I miss the trails that crisscross the mountain sides.  Today, I took my daughter running.  She hated it.  Complained the entire time, tried to make it look like she was running when, in reality, she was fast-walking.  We were on a trail in a local state park and as we rounded bends or ran up hills, I could almost stretch my imagination enough to feel like I was in Germany.

I miss Germany.  At this point, I imagine that the town and the valley are covered in the first snows of  the year.  I would that I was wearing a heavy pair of boots and my mother’s warm, wool coat and I was trudging down snow-covered lanes.

I would that I had on my pack and was on the Appalachian Trail.

I would that I was on my mountain in West Virginia, breathing in the smoke from the wood fire while I was making smores.

In some respects, the maple leaf on my car was reminding me that I am the bearer of my own emotional compass rose.
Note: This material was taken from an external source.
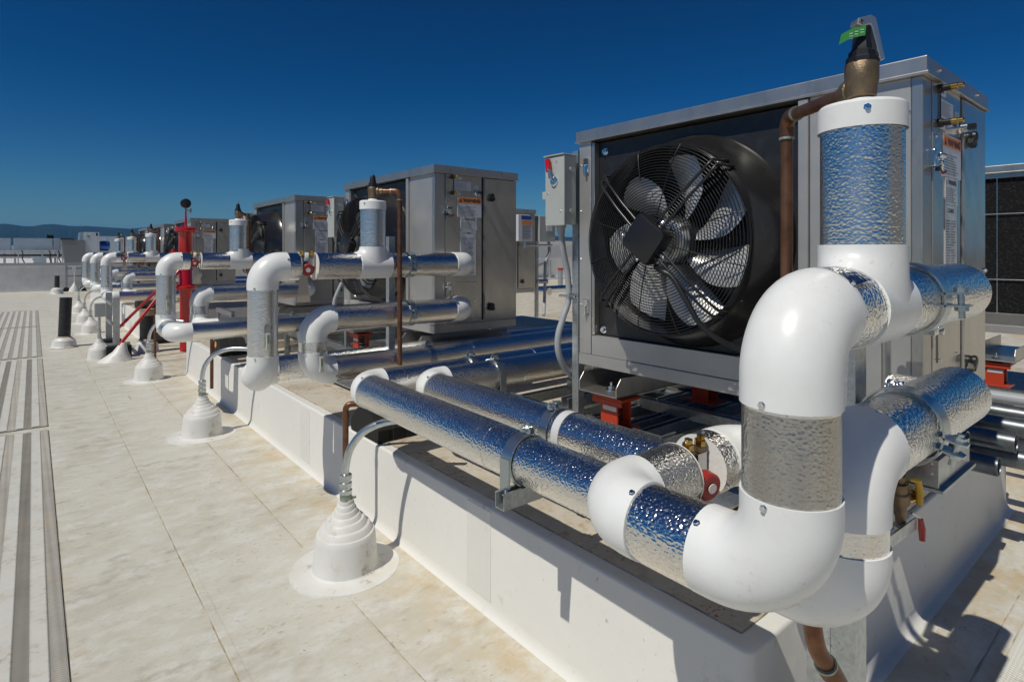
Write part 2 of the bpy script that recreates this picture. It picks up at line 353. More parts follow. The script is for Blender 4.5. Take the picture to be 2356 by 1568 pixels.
# roof deck with lapped membrane sheets
struct(MB().box(-14,34,-9,27.2,-0.5,0).build('roof_deck', 'roof', smooth=False))
def curb_foot_stain(m, x0, x1, colr):
    """rust-tan staining washed off the curb: follows the foot of the curb on the roof"""
    n = m.node_tree.nodes; L = m.node_tree.links; bs = n['Principled BSDF']; src = bs.inputs['Base Color'].links[0].from_socket
    tc = n.new('ShaderNodeTexCoord'); sp = n.new('ShaderNodeSeparateXYZ'); L.new(tc.outputs['Object'], sp.inputs[0])
    r = n.new('ShaderNodeMapRange'); r.interpolation_type = 'SMOOTHSTEP'; r.inputs['From Min'].default_value = x0; r.inputs['From Max'].default_value = x1; L.new(sp.outputs['X'], r.inputs['Value'])
    t1 = n.new('ShaderNodeTexNoise'); t1.inputs['Scale'].default_value = 4.5; t1.inputs['Detail'].default_value = 9; t1.inputs['Roughness'].default_value = 0.7; L.new(tc.outputs['Object'], t1.inputs['Vector'])
    r2 = n.new('ShaderNodeMapRange'); r2.inputs['From Min'].default_value = 0.44; r2.inputs['From Max'].default_value = 0.68; L.new(t1.outputs['Fac'], r2.inputs['Value'])
    mu = n.new('ShaderNodeMath'); mu.operation = 'MULTIPLY'; L.new(r.outputs[0], mu.inputs[0]); L.new(r2.outputs[0], mu.inputs[1])
    x = n.new('ShaderNodeMix'); x.data_type = 'RGBA'; L.new(mu.outputs[0], x.inputs['Factor']); L.new(src, x.inputs['A']); x.inputs['B'].default_value = (*colr, 1)
    L.new(x.outputs['Result'], bs.inputs['Base Color'])
curb_foot_stain(M['roof'], 0.85, 1.42, (0.52, 0.395, 0.225))
def sheet(x0,x1,y0,y1,z): return struct(MB().box(x0,x1,y0,y1,-0.02,z).build('roof_membrane_sheet', 'roof', smooth=False))
sheet(0.52, 30, -9, 27.0, 0.004)
sheet(0.985, 1.9, -9, 2.26, 0.008); sheet(0.985, 1.36, 2.26, 27.0, 0.008)
sheet(-12, 0.30, 18.25, 27.0, 0.005)
def seam(x0,x1,y0,y1,z):
    mb = MB(); L = max(x1-x0, y1-y0); n = int(L/0.06)
    along_y = (y1-y0) > (x1-x0)
    vv = []; ff = []; rnd = random.Random(int((x0+y0)*1000))
    for i in range(n+1):
        t = i/n; wd = 0.0013 + 0.0026*rnd.random()**2; off = (rnd.random()-0.5)*0.0015
        if along_y: y = y0+(y1-y0)*t; vv += [(x0+off-wd, y, z), (x0+off+wd, y, z)]
        else: x = x0+(x1-x0)*t; vv += [(x, y0+off-wd, z), (x, y0+off+wd, z)]
    for i in range(n): ff.append((2*i, 2*i+1, 2*i+3, 2*i+2))
    o = MB().add(vv, ff).build('dirt_line', 'dirt', smooth=False); o['kind'] = 'structure'; return o
seam(0.518,0.518,-4,18.2,0.0050); seam(0.983,0.983,0.7,2.2,0.0092); seam(0.983,0.983,2.75,4.75,0.0092); seam(0.983,0.983,5.2,7.2,0.0092); seam(0.983,0.983,7.8,24,0.0092)
seam(1.9,1.9,-4,0.68,0.0092)
seam(0.52,1.3,9.55,9.55,0.0095); seam(0.12,0.52,9.62,9.62,0.0012)
# low wide ridge of the weld next to the lap
struct(MB().box(0.526,0.551,-5,18,0.0,0.0062).build('weld_ridge','roof',smooth=False))
# parapets
def wallbox(name, mat, *b, bevel=0.01): 
    o = MB().box(*b).build(name, mat, smooth=False, bevel=bevel); return o
t = thing('parapet_wall', 'low grey-white parapet wall closing the roof behind the farthest pipes', 'wall', (0,27,0))
MB().box(-14,18,27.0,27.35,-0.1,0.93).build('wall_face','parapet',t,smooth=False)
MB().box(-14,18,26.93,27.42,0.93,1.03).build('coping','galv',t,smooth=False,bevel=0.005)
t = thing('penthouse_wall', 'tall bright white roof wall seen between the two stainless cabinets', 'wall', (22,22.3,0))
MB().box(12,40,22.2,22.6,0,1.86).build('wall_face','whitewall',t,smooth=False)
MB().box(12,40,22.14,22.66,1.86,2.02).build('coping','whitewall',t,smooth=False)
MB().box(12,40,21.9,22.2,0,0.12).build('base_fillet','whitewall',t,smooth=False)
MB().cyl((20.7,22.0,0),(20.7,22.0,1.0),0.09,14).cyl((20.7,22.05,0.95),(19.3,22.1,0.55),0.09,14).build('brace','galv',t)
t = thing('rear_parapet', 'white parapet wall behind the viewpoint mirrored in the cabinet doors', 'wall', (0,-8.9,0))
MB().box(-14,34,-9.2,-8.8,0,1.05).build('wall_face','parapet',t,smooth=False)
MB().box(-14,34,-9.27,-8.73,1.05,1.13).build('coping','galv',t,smooth=False)
t = thing('screen_wall', 'tall plain grey wall added out of view behind the viewpoint so the cabinet doors mirror warm grey', 'wall', (18,-9.6,0))
MB().box(2.5,34,-9.9,-9.4,0,5.2).build('wall_face','screen',t,smooth=False)  # unseen wall, added to turn the door reflections from sky blue to grey
MB().box(2.45,34.05,-9.95,-9.35,5.2,5.32).build('coping','galv',t,smooth=False)
t = thing('side_parapet', 'white parapet wall along the left roof edge beyond the walkway', 'wall', (-13.8,9,0))
MB().box(-14.1,-13.7,-9,27.3,0,1.05).build('wall_face','parapet',t,smooth=False)

# walkway pads
def pad(x1, y0, y1, n, label_w=0.05):
    o = MB().box(x1-0.05*(2*n+1), x1, y0, y1, 0.002, 0.008).build('walkway_pad', 'padgrey', smooth=False); o['kind'] = 'structure'
    for k in range(n):
        xa = x1 - 0.05*(2*k+2); mb = MB(); st = 0.015; m = int((y1-y0-0.02)/st)
        if y0 > 9: st = 0.03; m = int((y1-y0-0.02)/st)
        vv = []; ff = []
        for i in range(2*m):
            y = y0+0.01+i*st/2; e = 0.0055 if i % 2 else -0.001; z = 0.0125 + (0.0009 if i % 2 else 0)
            vv += [(xa+0.003-e, y, 0.006), (xa+0.003-e, y, z), (xa+0.047+e, y, z), (xa+0.047+e, y, 0.006)]
        for i in range(2*m-1):
            for q in range(3): ff.append((4*i+q, 4*i+q+1, 4*i+q+5, 4*i+q+4))
        s = mb.add(vv, ff).build('raised_strip', 'padwhite', smooth=False)
        s.parent = o
    # chevron ribs in the grey grooves (joined, too fine to pick apart)
    if y0 < 9:
        mb = MB(); rg = 0.013
        for k in range(min(n+1, 6)):
            xa = x1 - 0.05*(2*k+1)
            m = int((y1-max(y0,1.2)-0.03)/rg)
            for i in range(m):
                y = max(y0,1.2)+0.012+i*rg; s_ = 0.018 if k % 2 else -0.018
                mb.add([(xa+0.004,y,0.0085),(xa+0.046,y+s_,0.0085),(xa+0.046,y+s_+0.006,0.0085),(xa+0.004,y+0.006,0.0085),(xa+0.004,y+0.003,0.0112),(xa+0.046,y+s_+0.003,0.0112)],
                       [(0,1,5,4),(3,4,5,2),(0,4,3),(1,2,5)])
        g = mb.build('groove_ribs', 'padgrey', smooth=False); g.parent = o; g['kind'] = 'stuff'
    seam(x1+0.004, x1+0.004, max(y0,-1), y1, 0.0009); seam(x1-0.9, x1, y1+0.012, y1+0.012, 0.0009)
    return o
for (a, b, n) in ((1.75,5.85,9),(5.99,9.86,10),(10.05,14.12,12),(14.18,18.05,14)): pad(0.092, a, b, n)
pad(0.088, -2.3, 1.62, 9)
# walkway pad on the right, running along the end of the curb
o = struct(MB().box(1.6,6.5,-1.5,0.455,0.009,0.014).build('walkway_pad','padwhite',smooth=False))
mb = MB()
for i in range(330):
    x = 1.95+i*0.0135; mb.add([(x,0.449,0.0145),(x+0.006,0.449,0.0145),(x-0.10+0.006,0.12,0.0145),(x-0.10,0.12,0.0145),(x+0.003,0.449,0.0165),(x-0.097,0.12,0.0165)],[(0,4,5,3),(1,2,5,4),(0,1,4)])
g = mb.build('groove_ribs','padwhite',smooth=False); g.parent = o; g['kind'] = 'stuff'
seam(1.6,6.0,0.458,0.458,0.0098); seam(1.9,6.0,0.508,0.508,0.0055)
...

I can choose to be grumpy and ugly and upset.

Or I can choose to be quiet and calm and even happy when my emotional compass rose was definitely not pointing in that direction.
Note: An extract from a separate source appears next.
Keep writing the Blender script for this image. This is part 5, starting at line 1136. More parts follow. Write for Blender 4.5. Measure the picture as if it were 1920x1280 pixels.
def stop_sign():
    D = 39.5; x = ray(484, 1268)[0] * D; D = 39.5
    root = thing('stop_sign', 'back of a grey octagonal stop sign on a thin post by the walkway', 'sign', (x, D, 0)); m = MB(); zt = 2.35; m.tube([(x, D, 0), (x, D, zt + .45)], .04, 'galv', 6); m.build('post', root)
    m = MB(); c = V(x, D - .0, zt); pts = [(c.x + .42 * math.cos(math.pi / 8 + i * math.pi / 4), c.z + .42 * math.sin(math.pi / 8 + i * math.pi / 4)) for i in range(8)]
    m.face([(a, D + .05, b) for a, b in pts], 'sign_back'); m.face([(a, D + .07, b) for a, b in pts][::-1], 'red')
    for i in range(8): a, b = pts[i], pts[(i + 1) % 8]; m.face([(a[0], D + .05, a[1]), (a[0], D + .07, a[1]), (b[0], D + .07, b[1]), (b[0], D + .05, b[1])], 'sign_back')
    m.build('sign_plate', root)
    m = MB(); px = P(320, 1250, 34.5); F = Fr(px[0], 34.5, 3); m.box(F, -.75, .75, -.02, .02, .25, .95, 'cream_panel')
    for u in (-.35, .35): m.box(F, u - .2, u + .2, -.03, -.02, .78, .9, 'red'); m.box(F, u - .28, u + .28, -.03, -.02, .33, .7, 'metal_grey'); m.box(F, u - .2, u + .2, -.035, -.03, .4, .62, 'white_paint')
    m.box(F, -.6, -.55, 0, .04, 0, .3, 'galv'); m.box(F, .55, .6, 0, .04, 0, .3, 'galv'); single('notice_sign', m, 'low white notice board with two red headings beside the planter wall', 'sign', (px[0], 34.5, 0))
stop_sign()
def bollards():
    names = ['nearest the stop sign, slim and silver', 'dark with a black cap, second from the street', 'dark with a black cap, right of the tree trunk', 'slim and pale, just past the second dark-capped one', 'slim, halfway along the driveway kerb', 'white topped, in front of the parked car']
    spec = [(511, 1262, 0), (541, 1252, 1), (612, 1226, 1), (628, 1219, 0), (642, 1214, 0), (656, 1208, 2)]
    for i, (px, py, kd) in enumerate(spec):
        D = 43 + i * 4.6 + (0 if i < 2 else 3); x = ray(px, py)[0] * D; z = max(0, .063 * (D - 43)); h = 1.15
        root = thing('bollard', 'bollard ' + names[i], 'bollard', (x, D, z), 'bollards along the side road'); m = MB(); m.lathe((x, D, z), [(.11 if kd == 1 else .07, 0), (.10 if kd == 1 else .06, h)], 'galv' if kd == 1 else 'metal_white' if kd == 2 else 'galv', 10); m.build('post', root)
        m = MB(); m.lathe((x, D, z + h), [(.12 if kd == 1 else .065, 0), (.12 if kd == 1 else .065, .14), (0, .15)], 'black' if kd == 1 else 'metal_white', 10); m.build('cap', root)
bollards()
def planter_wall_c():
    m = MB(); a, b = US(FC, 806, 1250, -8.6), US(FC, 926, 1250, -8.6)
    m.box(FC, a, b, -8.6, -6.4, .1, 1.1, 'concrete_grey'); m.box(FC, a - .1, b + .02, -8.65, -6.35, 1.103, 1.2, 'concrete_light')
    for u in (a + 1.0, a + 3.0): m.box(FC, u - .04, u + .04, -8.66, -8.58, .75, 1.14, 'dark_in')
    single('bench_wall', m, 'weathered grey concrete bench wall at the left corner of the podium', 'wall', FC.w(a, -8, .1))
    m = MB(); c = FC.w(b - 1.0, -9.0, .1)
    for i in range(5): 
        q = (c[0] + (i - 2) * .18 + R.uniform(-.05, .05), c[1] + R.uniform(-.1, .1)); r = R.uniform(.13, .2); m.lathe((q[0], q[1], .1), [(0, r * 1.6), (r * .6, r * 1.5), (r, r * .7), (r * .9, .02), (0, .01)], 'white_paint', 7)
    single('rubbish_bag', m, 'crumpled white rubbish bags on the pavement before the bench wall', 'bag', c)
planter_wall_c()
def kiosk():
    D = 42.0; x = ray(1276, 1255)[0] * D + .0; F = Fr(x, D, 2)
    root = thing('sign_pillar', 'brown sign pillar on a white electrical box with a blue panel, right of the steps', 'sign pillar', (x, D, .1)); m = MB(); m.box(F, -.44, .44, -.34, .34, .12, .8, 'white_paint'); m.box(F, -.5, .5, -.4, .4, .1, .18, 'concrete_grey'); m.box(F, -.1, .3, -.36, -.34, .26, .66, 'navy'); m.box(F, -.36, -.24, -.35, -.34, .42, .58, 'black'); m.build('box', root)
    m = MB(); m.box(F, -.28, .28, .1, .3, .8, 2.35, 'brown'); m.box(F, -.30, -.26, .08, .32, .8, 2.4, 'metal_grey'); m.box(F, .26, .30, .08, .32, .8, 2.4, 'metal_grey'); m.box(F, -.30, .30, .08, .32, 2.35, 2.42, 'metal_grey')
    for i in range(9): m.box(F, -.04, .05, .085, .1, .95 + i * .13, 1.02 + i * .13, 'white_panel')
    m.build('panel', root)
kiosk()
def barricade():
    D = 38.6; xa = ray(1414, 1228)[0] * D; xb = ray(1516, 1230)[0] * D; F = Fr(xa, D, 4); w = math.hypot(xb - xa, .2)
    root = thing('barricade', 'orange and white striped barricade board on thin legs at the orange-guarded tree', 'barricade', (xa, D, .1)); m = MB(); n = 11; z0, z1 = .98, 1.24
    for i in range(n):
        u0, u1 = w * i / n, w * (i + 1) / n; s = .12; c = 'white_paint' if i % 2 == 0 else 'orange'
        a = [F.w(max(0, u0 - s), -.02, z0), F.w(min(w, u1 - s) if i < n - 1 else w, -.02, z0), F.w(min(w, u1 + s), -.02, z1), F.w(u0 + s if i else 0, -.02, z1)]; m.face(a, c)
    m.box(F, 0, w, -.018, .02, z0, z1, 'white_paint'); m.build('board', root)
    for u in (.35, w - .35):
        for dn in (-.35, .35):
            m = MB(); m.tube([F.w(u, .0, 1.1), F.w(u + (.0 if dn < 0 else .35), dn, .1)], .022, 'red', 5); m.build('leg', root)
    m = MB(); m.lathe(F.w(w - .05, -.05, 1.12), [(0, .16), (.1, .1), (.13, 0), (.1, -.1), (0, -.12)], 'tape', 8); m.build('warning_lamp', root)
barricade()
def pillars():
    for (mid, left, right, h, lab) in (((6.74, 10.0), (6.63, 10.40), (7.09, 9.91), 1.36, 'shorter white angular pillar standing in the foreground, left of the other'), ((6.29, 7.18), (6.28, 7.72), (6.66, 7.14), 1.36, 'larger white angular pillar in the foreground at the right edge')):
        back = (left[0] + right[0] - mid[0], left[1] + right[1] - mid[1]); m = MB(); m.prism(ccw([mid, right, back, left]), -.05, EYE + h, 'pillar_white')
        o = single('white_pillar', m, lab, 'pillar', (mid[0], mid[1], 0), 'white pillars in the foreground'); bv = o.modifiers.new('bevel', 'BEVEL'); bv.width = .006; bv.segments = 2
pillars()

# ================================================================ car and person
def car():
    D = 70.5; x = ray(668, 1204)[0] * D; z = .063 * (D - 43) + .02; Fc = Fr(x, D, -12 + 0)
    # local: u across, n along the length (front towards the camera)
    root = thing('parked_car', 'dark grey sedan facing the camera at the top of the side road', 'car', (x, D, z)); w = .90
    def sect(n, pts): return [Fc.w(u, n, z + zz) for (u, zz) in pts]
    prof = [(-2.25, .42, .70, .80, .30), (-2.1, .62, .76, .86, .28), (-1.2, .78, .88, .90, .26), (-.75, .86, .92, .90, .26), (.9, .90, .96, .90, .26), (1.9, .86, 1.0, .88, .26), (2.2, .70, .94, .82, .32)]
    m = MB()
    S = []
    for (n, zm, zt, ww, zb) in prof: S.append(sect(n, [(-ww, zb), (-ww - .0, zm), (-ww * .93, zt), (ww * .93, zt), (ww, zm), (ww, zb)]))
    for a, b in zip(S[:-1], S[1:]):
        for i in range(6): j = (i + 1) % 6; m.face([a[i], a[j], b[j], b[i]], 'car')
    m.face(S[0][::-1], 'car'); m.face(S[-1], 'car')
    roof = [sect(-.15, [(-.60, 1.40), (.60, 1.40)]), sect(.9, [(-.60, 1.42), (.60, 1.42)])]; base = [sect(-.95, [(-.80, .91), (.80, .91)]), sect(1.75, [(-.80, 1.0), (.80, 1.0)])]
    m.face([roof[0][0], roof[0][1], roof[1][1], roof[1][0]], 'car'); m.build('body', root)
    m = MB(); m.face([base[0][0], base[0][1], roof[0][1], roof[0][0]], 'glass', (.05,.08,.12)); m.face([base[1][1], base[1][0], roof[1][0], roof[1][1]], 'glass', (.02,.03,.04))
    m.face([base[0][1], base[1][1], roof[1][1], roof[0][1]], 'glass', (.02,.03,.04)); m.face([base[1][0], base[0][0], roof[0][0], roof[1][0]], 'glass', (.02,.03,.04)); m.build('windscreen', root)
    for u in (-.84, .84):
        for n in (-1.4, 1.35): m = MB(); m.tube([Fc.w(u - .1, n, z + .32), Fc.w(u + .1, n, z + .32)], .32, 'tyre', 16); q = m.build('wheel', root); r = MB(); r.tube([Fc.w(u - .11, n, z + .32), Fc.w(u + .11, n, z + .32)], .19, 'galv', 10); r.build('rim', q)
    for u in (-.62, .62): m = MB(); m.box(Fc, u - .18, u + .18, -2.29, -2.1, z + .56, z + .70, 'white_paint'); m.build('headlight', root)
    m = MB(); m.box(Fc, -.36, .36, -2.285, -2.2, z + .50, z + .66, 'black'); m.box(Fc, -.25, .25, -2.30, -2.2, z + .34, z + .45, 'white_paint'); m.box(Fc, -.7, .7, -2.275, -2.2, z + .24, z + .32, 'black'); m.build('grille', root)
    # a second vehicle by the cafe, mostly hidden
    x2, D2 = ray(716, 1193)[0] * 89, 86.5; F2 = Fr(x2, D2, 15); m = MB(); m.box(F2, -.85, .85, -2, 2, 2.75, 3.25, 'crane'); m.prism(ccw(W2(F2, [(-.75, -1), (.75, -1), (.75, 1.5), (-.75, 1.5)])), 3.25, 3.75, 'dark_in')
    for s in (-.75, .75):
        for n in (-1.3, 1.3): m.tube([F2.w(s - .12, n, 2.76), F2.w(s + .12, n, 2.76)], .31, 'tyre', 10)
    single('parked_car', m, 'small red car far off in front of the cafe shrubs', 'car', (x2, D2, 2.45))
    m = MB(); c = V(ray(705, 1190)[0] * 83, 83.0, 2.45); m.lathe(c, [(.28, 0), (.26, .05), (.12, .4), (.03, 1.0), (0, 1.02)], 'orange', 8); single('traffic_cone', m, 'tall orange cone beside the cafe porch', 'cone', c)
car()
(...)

I should have shoved myself in my car and driven to the mountains.  I should have grabbed my hiking boots and ran away and given my family peace from my grumpiness.

But I didn’t.  And I feel a little guilty about that.
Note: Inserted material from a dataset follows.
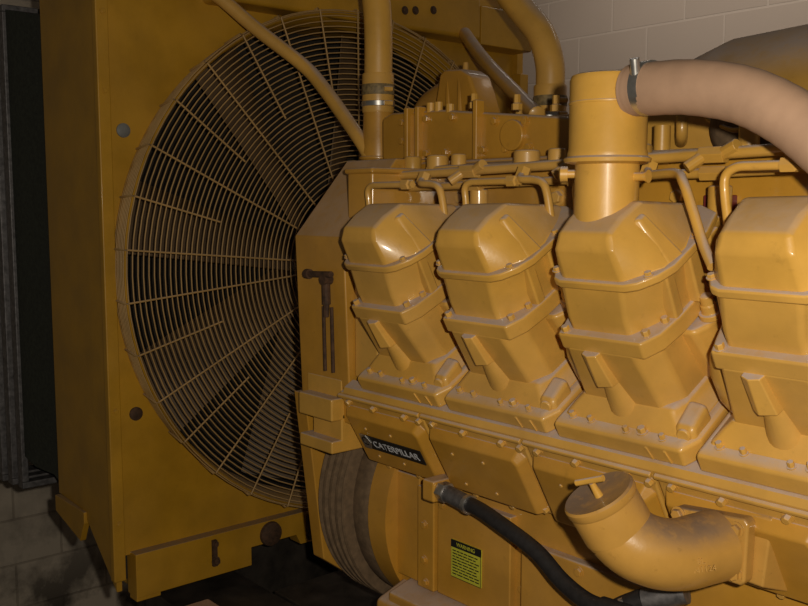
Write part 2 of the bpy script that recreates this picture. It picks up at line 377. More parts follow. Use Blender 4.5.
# ------------------------------------------------------------------ crankcase
cc = thing('engine_crankcase', (-.9, 1.6, -.95), 'yellow diesel engine crankcase with upright side panels below the inspection covers', 'engine')
XE = -.40
b = MB()   # section in y,z: lower box, sloped cover seat, deck
sec = [(1.20, -.77), (1.20, -.535)] + [tuple(BW(0, v, a)[1:]) for v, a in ((.005, -.185), (.005, -.002), (.30, -.002), (.30, -.05))] + [(1.85, -.40), (2.0, -.535), (2.0, -.77)]
b.prism(sec, 0, -1.41, XE); b.build('block', 'yellow_low', cc, .004)
b = MB(); b.prism([(1.14, -.765), (1.14, -.80), (1.2, -.90), (2.0, -.90), (2.0, -.75), (1.2, -.75)], 0, -1.37, XE); b.build('base_ledge', 'yellow_low', cc, .006)
b = MB(); b.box((-1.325, 1.178, -.748), (-1.278, 1.203, -.545)); b.build('side_strip', 'yellow_low', cc, .003)
b = MB(); b.box((-1.41, 1.190, -.748), (-1.332, 1.203, -.535)); b.build('side_strip', 'yellow_low', cc, .003)
b = MB(); b.box((-1.274, 1.184, -.748), (-1.085, 1.203, -.55)); b.build('access_panel', 'yellow_low', cc, .003)
b = MB(); b.box((-1.058, 1.180, -.755), (-.745, 1.203, -.585)); b.build('access_panel', 'yellow_low', cc, .005)
b = MB(); b.box((-.735, 1.186, -.755), (-.45, 1.203, -.60)); b.build('access_panel', 'yellow_low', cc, .005)
for x, z, y in ((-1.30, -.735, 1.178), (-1.26, -.57, 1.184), (-1.10, -.57, 1.184), (-1.10, -.73, 1.184), (-1.035, -.60, 1.18), (-1.07, -.68, 1.2), (-.93, -.60, 1.18), (-.80, -.60, 1.18), (-1.305, -.62, 1.178), (-1.305, -.69, 1.178)):
    b = MB(); b.bolt((x, y, z), (0, -1, 0), .007, .005); b.build('panel_bolt', 'yellow_low', cc)
# upper lip above the covers
b = MB(); b.loft([[BW(x, -.004, .0), BW(x, -.012, -.008), BW(x, -.012, -.014), BW(x, .02, -.014), BW(x, .02, .0)] for x in (-1.45, XE)]); b.build('deck_lip', 'yellow', cc)
# front mount block with steps
for y0, x0, x1, z0, z1 in ((1.140, -1.592, -1.437, -.400, -.318), (1.110, -1.597, -1.477, -.430, -.352), (1.083, -1.590, -1.475, -.434, -.388), (1.108, -1.575, -1.475, -.48, -.42), (1.083, -1.588, -1.475, -.500, -.474)):
    b = MB(); b.box((x0, y0, z0), (x1, 1.22, z1)); b.build('mount_block', 'yellow', cc, .004)
b = MB(); b.prism([(1.13, -.82), (1.13, -.785), (1.22, -.755), (1.3, -.755), (1.3, -.82)], 0, -1.40, -1.28); b.build('front_foot', 'yellow_low', cc, .012, 3)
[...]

But those emotions are also a week old and not really important anymore when I am sitting in my recliner, still wearing my running clothes and remembering all the lovely things that have happened in the last week.

Thanksgiving has ended and, yesterday, I really did take that time to think about what I had and why I need to be grateful.  Today, as I was driving around and braving the Black Friday chaos so I could buy coffee grounds, I listened to news reports about the memorial services happening in Paris.

In a month, Christmas will be fast upon me and I will be living in an emotional roller coaster of pressure and tension to do everything in my power that Christmas is wonderful and joyful for my children and my family.  Because I love Christmas but I also find that Christmas is difficult because I want to do everything in my power to give my family a magical Christmas much like what is on TV or sung about on the 24-hour Christmas music radio stations.

I am going to make a promise to myself.  I am going to allow myself the ability to run away, to follow the emotional magnetic north that the leaf was inviting me to follow.  Because I am so very fallible and will make so many mistakes that I can’t ignore or dismiss.  No matter how good my intentions, I won’t buy all the right presents and will likely miss all the right deals that will make everyone happy.

This is not an emotional declaration of independence from the world.  I am too much in love with my family for this to be considered that I am running away to avoid responsibility.  I am saying, though, that I need to remember the joys I experienced on the Appalachian Trail when it was me and my pack and the birds’ songs surrounding me.

I need to remember the joy of dipping my hands into cold mountain streams and just being, just living, just thrusting myself back into the existential primality of life.

Life is a beautiful, wonderful thing.  I write this as my son and I watch The Walking Dead and another tragedy unfolds itself.  I write this as he readies to watch another episode of apocalyptic dystopia.

I write this while I dream about mountain trails or “the peace that passeth all understanding.”